If we unleash this class, lightly unregulated, into the carbon markets of a world genuinely having a stab at a climate survival reflex, we would surely live to regret it. They need to be reined in first, as so much of the commentary in the Financial Times has proposed of late.

Jeremy Leggett is an author, founder and executive chairman of Solarcentury, a solar energy company, and ambassador to the Global Observatory at Copenhagen.

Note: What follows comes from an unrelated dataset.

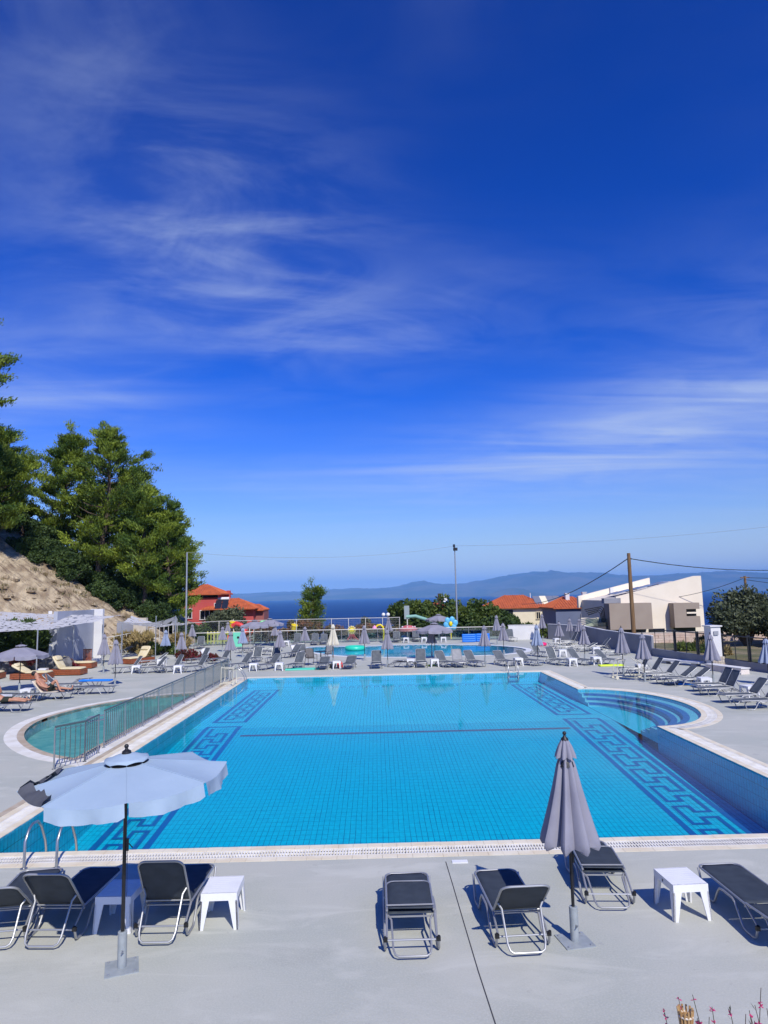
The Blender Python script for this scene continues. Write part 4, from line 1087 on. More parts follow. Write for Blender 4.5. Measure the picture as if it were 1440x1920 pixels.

Julian Morris: Given that climate change is a long-term threat, it makes sense to use long-term credit markets to address it. So, for example, companies could issue zero-coupon contingent ‘climate change bonds’ which would pay out only if specific defined consequences were to materialise. The companies issuing these bonds would have incentives to prevent the consequences materialising – using the money raised from the bonds to pay for whatever is deemed to be the most cost-effective strategy. The bonds would trade in secondary markets, with prices varying according to the assessment by market participants of the probability of the consequences materialising. Plausibly, derivatives of the bonds might also be constructed. And the bond issuers might insure themselves against having to pay out, thereby transferring some or all of the risk of paying out – as well as the incentives to address the threat – to the insurer.

Julian Morris is an economist, author and director of The International Policy Network.